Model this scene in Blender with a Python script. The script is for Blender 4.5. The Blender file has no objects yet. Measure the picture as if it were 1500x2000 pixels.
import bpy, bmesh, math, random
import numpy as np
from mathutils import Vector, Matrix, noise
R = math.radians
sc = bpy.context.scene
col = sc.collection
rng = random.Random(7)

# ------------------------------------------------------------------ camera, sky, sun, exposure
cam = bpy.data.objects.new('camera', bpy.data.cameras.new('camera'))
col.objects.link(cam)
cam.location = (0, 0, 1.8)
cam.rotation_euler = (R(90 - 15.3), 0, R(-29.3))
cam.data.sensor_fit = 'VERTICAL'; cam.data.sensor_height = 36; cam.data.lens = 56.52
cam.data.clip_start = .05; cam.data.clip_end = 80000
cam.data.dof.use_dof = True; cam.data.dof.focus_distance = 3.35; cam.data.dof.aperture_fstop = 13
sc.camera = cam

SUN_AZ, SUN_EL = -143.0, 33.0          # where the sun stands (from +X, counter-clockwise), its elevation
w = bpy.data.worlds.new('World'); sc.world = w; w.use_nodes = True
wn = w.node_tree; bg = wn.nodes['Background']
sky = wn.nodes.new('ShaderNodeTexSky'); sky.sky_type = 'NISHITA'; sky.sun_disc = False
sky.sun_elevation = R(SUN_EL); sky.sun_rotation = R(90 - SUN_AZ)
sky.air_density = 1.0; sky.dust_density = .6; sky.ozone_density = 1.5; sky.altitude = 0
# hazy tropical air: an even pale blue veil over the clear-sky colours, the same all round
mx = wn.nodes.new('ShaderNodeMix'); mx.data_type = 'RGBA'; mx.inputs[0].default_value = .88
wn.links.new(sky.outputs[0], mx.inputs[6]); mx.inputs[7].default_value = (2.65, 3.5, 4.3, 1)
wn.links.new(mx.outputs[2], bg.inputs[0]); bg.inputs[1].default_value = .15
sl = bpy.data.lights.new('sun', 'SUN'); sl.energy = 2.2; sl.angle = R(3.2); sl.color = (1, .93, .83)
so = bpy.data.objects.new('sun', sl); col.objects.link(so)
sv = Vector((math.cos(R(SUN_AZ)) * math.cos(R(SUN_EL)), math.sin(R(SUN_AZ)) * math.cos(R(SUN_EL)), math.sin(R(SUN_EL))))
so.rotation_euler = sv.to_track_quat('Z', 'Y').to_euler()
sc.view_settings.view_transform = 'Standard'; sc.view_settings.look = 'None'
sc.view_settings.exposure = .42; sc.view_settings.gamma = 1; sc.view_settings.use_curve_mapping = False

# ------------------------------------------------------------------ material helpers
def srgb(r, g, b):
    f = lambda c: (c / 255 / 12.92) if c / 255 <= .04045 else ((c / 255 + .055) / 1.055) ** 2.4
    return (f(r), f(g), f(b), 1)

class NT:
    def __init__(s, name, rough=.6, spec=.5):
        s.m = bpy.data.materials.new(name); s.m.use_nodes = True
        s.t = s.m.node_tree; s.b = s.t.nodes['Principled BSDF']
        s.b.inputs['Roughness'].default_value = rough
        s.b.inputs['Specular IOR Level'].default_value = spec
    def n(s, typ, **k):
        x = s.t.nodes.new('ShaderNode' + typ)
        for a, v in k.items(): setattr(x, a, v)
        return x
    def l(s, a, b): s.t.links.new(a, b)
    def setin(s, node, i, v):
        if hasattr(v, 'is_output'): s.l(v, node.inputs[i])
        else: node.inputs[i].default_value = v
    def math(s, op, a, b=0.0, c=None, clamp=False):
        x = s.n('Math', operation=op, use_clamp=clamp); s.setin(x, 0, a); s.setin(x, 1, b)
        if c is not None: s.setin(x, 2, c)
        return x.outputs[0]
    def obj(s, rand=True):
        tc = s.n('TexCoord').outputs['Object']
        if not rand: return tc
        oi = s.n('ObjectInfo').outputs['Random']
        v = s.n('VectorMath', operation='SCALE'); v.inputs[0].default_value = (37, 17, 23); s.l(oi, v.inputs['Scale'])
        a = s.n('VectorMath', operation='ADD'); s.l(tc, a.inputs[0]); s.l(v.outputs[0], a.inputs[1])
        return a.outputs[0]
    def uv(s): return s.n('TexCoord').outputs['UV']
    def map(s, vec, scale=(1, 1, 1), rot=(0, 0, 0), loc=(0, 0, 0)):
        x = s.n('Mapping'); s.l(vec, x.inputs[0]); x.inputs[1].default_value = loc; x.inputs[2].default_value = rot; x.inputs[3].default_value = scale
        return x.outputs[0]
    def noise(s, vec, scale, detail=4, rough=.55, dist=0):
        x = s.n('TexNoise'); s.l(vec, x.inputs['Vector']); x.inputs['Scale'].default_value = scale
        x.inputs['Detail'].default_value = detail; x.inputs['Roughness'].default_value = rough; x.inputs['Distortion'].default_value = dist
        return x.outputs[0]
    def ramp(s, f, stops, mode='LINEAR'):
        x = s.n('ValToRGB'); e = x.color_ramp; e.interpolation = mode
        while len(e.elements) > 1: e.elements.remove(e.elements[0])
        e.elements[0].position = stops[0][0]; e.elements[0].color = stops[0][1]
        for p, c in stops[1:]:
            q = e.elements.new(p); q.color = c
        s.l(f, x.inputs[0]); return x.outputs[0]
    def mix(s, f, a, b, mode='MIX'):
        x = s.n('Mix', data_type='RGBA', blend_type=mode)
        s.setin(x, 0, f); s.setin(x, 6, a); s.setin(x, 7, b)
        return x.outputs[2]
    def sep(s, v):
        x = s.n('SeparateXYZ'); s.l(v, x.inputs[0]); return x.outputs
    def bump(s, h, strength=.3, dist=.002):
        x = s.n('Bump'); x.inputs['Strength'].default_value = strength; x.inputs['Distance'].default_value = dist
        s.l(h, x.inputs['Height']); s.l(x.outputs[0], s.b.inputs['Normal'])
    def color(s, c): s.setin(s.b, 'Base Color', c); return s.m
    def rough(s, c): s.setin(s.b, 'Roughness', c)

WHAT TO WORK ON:
Reproduce every line above without error.

RESULT BELOW:
Model this scene in Blender with a Python script. The script is for Blender 4.5. The Blender file has no objects yet. Measure the picture as if it were 1500x2000 pixels.
import bpy, bmesh, math, random
import numpy as np
from mathutils import Vector, Matrix, noise
R = math.radians
sc = bpy.context.scene
col = sc.collection
rng = random.Random(7)

# ------------------------------------------------------------------ camera, sky, sun, exposure
cam = bpy.data.objects.new('camera', bpy.data.cameras.new('camera'))
col.objects.link(cam)
cam.location = (0, 0, 1.8)
cam.rotation_euler = (R(90 - 15.3), 0, R(-29.3))
cam.data.sensor_fit = 'VERTICAL'; cam.data.sensor_height = 36; cam.data.lens = 56.52
cam.data.clip_start = .05; cam.data.clip_end = 80000
cam.data.dof.use_dof = True; cam.data.dof.focus_distance = 3.35; cam.data.dof.aperture_fstop = 13
sc.camera = cam

SUN_AZ, SUN_EL = -143.0, 33.0          # where the sun stands (from +X, counter-clockwise), its elevation
w = bpy.data.worlds.new('World'); sc.world = w; w.use_nodes = True
wn = w.node_tree; bg = wn.nodes['Background']
sky = wn.nodes.new('ShaderNodeTexSky'); sky.sky_type = 'NISHITA'; sky.sun_disc = False
sky.sun_elevation = R(SUN_EL); sky.sun_rotation = R(90 - SUN_AZ)
sky.air_density = 1.0; sky.dust_density = .6; sky.ozone_density = 1.5; sky.altitude = 0
# hazy tropical air: an even pale blue veil over the clear-sky colours, the same all round
mx = wn.nodes.new('ShaderNodeMix'); mx.data_type = 'RGBA'; mx.inputs[0].default_value = .88
wn.links.new(sky.outputs[0], mx.inputs[6]); mx.inputs[7].default_value = (2.65, 3.5, 4.3, 1)
wn.links.new(mx.outputs[2], bg.inputs[0]); bg.inputs[1].default_value = .15
sl = bpy.data.lights.new('sun', 'SUN'); sl.energy = 2.2; sl.angle = R(3.2); sl.color = (1, .93, .83)
so = bpy.data.objects.new('sun', sl); col.objects.link(so)
sv = Vector((math.cos(R(SUN_AZ)) * math.cos(R(SUN_EL)), math.sin(R(SUN_AZ)) * math.cos(R(SUN_EL)), math.sin(R(SUN_EL))))
so.rotation_euler = sv.to_track_quat('Z', 'Y').to_euler()
sc.view_settings.view_transform = 'Standard'; sc.view_settings.look = 'None'
sc.view_settings.exposure = .42; sc.view_settings.gamma = 1; sc.view_settings.use_curve_mapping = False

# ------------------------------------------------------------------ material helpers
def srgb(r, g, b):
    f = lambda c: (c / 255 / 12.92) if c / 255 <= .04045 else ((c / 255 + .055) / 1.055) ** 2.4
    return (f(r), f(g), f(b), 1)

class NT:
    def __init__(s, name, rough=.6, spec=.5):
        s.m = bpy.data.materials.new(name); s.m.use_nodes = True
        s.t = s.m.node_tree; s.b = s.t.nodes['Principled BSDF']
        s.b.inputs['Roughness'].default_value = rough
        s.b.inputs['Specular IOR Level'].default_value = spec
    def n(s, typ, **k):
        x = s.t.nodes.new('ShaderNode' + typ)
        for a, v in k.items(): setattr(x, a, v)
        return x
    def l(s, a, b): s.t.links.new(a, b)
    def setin(s, node, i, v):
        if hasattr(v, 'is_output'): s.l(v, node.inputs[i])
        else: node.inputs[i].default_value = v
    def math(s, op, a, b=0.0, c=None, clamp=False):
        x = s.n('Math', operation=op, use_clamp=clamp); s.setin(x, 0, a); s.setin(x, 1, b)
        if c is not None: s.setin(x, 2, c)
        return x.outputs[0]
    def obj(s, rand=True):
        tc = s.n('TexCoord').outputs['Object']
        if not rand: return tc
        oi = s.n('ObjectInfo').outputs['Random']
        v = s.n('VectorMath', operation='SCALE'); v.inputs[0].default_value = (37, 17, 23); s.l(oi, v.inputs['Scale'])
        a = s.n('VectorMath', operation='ADD'); s.l(tc, a.inputs[0]); s.l(v.outputs[0], a.inputs[1])
        return a.outputs[0]
    def uv(s): return s.n('TexCoord').outputs['UV']
    def map(s, vec, scale=(1, 1, 1), rot=(0, 0, 0), loc=(0, 0, 0)):
        x = s.n('Mapping'); s.l(vec, x.inputs[0]); x.inputs[1].default_value = loc; x.inputs[2].default_value = rot; x.inputs[3].default_value = scale
        return x.outputs[0]
    def noise(s, vec, scale, detail=4, rough=.55, dist=0):
        x = s.n('TexNoise'); s.l(vec, x.inputs['Vector']); x.inputs['Scale'].default_value = scale
        x.inputs['Detail'].default_value = detail; x.inputs['Roughness'].default_value = rough; x.inputs['Distortion'].default_value = dist
        return x.outputs[0]
    def ramp(s, f, stops, mode='LINEAR'):
        x = s.n('ValToRGB'); e = x.color_ramp; e.interpolation = mode
        while len(e.elements) > 1: e.elements.remove(e.elements[0])
        e.elements[0].position = stops[0][0]; e.elements[0].color = stops[0][1]
        for p, c in stops[1:]:
            q = e.elements.new(p); q.color = c
        s.l(f, x.inputs[0]); return x.outputs[0]
    def mix(s, f, a, b, mode='MIX'):
        x = s.n('Mix', data_type='RGBA', blend_type=mode)
        s.setin(x, 0, f); s.setin(x, 6, a); s.setin(x, 7, b)
        return x.outputs[2]
    def sep(s, v):
        x = s.n('SeparateXYZ'); s.l(v, x.inputs[0]); return x.outputs
    def bump(s, h, strength=.3, dist=.002):
        x = s.n('Bump'); x.inputs['Strength'].default_value = strength; x.inputs['Distance'].default_value = dist
        s.l(h, x.inputs['Height']); s.l(x.outputs[0], s.b.inputs['Normal'])
    def color(s, c): s.setin(s.b, 'Base Color', c); return s.m
    def rough(s, c): s.setin(s.b, 'Roughness', c)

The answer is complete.